• _TASK TO COMPLETE_:
Answer with one number: how many lines hold the string "recreates".

<<<<

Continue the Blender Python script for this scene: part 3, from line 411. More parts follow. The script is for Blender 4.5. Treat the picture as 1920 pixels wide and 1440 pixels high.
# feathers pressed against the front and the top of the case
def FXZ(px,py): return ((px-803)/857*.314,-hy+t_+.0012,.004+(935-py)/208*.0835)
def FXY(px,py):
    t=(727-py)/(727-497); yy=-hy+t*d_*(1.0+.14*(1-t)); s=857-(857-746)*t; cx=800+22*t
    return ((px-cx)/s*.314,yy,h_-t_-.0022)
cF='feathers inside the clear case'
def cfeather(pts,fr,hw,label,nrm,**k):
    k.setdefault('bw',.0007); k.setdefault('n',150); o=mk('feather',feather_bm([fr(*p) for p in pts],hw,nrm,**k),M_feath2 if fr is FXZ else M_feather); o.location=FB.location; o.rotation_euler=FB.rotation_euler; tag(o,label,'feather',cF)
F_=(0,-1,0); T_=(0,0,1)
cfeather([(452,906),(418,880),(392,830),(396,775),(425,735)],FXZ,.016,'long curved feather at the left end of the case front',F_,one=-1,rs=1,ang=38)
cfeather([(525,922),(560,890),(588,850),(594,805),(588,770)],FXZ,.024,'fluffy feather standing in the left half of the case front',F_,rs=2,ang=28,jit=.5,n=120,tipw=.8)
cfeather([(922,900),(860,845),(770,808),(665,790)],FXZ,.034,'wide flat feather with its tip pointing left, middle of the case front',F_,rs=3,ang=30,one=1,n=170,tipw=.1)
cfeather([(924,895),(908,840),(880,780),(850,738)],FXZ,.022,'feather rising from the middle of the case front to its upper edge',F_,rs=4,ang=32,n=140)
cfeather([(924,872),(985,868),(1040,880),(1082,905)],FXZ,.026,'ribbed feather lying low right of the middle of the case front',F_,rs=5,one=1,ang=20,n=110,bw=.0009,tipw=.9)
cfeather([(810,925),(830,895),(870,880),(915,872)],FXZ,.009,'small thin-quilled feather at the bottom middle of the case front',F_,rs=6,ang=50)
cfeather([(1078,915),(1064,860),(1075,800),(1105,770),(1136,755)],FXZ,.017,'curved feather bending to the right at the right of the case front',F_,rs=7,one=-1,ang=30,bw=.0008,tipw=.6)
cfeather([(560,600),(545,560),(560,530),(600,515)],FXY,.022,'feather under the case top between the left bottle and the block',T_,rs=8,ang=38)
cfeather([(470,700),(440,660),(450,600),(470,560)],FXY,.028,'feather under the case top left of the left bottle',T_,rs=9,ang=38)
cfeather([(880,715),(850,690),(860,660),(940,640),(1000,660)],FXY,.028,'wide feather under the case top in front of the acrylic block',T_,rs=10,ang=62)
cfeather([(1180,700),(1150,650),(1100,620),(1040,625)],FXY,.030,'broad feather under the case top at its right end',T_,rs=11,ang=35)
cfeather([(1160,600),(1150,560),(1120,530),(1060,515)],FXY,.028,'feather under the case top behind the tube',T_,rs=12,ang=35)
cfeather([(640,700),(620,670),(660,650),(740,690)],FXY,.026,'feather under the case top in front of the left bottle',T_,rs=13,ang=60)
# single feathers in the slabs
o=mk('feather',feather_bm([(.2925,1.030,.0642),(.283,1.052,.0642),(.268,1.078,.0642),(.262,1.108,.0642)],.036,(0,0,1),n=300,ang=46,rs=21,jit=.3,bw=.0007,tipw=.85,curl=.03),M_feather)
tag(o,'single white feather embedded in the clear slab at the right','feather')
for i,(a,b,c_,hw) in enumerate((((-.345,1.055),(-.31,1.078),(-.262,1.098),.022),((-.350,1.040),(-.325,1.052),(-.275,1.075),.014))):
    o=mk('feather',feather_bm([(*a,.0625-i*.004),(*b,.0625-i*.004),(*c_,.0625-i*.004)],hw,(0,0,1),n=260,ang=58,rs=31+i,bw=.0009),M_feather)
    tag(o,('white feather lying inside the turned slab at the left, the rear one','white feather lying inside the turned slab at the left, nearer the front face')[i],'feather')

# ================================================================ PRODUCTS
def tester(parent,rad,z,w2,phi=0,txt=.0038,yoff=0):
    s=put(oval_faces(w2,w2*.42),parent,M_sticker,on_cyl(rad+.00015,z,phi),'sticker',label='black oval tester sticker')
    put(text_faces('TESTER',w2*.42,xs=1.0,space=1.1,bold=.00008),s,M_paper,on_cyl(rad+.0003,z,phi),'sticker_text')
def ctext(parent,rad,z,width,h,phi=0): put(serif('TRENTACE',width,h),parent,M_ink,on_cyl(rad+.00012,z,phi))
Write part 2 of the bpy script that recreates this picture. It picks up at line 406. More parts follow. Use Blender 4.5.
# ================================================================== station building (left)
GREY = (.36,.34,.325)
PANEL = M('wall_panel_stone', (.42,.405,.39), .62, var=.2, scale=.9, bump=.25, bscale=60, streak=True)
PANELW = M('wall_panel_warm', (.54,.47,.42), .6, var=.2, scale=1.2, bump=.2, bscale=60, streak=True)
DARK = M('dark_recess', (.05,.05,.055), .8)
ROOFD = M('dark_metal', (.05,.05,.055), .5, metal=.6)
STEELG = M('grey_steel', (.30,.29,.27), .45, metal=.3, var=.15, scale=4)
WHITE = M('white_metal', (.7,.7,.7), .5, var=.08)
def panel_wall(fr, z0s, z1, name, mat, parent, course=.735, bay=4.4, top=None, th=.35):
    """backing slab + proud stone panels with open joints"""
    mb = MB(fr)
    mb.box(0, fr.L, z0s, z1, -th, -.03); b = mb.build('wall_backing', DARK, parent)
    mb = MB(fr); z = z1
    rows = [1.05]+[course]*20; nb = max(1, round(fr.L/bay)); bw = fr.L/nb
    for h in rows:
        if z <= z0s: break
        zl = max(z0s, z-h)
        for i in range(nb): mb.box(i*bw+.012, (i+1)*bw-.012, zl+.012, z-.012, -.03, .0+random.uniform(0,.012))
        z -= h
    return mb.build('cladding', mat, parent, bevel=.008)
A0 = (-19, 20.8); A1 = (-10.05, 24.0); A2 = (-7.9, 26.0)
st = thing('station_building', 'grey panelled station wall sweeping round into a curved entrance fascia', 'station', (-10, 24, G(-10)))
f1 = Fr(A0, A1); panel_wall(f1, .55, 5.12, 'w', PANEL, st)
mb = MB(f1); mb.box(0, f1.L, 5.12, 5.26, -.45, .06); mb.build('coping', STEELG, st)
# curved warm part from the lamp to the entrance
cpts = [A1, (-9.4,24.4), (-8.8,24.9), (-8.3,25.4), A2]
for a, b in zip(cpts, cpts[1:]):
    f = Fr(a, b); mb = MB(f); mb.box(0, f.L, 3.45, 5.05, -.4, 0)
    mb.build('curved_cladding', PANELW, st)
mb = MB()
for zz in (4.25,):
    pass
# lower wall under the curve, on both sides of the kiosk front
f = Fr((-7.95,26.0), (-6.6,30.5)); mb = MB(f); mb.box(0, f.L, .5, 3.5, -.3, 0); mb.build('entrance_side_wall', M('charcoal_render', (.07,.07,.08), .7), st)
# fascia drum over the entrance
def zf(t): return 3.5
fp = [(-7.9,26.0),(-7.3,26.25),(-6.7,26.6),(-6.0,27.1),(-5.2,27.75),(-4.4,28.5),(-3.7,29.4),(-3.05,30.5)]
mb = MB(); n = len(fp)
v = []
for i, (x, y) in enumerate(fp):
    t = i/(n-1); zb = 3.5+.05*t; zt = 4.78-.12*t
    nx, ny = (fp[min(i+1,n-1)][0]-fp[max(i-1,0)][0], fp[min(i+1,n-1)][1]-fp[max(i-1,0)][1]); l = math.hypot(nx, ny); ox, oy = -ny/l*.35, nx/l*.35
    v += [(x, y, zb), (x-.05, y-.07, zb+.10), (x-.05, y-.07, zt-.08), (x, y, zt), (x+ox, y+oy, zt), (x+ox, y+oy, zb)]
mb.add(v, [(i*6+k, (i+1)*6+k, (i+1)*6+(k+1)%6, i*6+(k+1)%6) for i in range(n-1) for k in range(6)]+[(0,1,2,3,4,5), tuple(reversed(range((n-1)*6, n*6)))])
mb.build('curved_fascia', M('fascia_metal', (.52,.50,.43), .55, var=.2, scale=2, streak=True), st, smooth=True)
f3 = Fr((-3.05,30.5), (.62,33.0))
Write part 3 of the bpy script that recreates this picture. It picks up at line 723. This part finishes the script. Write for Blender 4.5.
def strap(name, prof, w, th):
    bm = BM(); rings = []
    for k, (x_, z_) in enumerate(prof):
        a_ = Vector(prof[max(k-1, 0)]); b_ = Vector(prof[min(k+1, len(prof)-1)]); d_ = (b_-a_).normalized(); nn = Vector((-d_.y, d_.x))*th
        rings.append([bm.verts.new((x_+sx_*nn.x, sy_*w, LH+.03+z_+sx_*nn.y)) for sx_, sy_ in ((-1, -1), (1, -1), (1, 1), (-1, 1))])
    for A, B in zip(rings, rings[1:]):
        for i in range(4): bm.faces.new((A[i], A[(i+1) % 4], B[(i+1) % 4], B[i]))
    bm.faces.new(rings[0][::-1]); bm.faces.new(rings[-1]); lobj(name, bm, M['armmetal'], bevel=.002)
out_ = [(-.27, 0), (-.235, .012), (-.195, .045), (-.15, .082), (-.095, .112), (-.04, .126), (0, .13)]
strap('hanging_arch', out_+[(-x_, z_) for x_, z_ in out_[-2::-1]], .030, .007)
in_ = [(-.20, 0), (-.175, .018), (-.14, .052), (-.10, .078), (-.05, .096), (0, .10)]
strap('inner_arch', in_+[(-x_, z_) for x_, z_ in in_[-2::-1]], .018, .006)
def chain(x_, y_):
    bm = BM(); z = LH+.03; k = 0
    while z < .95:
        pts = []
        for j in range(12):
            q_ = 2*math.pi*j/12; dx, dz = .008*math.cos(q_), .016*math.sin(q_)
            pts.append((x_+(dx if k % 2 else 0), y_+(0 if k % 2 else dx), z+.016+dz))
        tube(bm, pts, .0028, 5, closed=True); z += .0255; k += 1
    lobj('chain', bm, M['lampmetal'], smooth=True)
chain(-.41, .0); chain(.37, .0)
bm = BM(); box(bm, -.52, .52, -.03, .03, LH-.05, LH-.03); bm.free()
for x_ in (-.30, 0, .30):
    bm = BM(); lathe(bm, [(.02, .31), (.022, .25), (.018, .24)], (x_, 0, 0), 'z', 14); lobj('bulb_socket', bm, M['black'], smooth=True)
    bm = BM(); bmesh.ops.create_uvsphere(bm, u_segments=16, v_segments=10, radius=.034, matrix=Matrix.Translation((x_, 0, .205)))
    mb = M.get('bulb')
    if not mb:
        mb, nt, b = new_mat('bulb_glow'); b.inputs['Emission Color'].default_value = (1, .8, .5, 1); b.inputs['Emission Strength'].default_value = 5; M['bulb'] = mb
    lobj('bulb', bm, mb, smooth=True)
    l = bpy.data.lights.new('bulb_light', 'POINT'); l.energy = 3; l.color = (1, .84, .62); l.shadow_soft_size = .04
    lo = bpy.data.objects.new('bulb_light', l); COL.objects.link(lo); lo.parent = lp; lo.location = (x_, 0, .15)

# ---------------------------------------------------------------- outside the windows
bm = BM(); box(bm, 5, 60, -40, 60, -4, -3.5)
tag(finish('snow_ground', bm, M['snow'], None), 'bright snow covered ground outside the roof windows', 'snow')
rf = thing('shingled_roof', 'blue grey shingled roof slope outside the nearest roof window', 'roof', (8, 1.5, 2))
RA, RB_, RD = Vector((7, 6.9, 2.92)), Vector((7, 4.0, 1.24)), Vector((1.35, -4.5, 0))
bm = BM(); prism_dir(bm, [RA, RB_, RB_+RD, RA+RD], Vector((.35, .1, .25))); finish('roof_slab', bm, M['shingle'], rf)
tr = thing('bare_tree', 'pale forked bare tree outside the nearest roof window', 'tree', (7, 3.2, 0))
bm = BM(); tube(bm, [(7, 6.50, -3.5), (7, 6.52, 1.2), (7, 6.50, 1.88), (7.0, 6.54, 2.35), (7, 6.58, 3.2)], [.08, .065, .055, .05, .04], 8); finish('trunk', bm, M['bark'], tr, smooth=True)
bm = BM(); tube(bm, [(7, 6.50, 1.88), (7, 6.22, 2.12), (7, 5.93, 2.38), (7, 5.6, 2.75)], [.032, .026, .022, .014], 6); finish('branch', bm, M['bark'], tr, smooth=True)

>>>>

• _EXPECTED ANSWER_:
2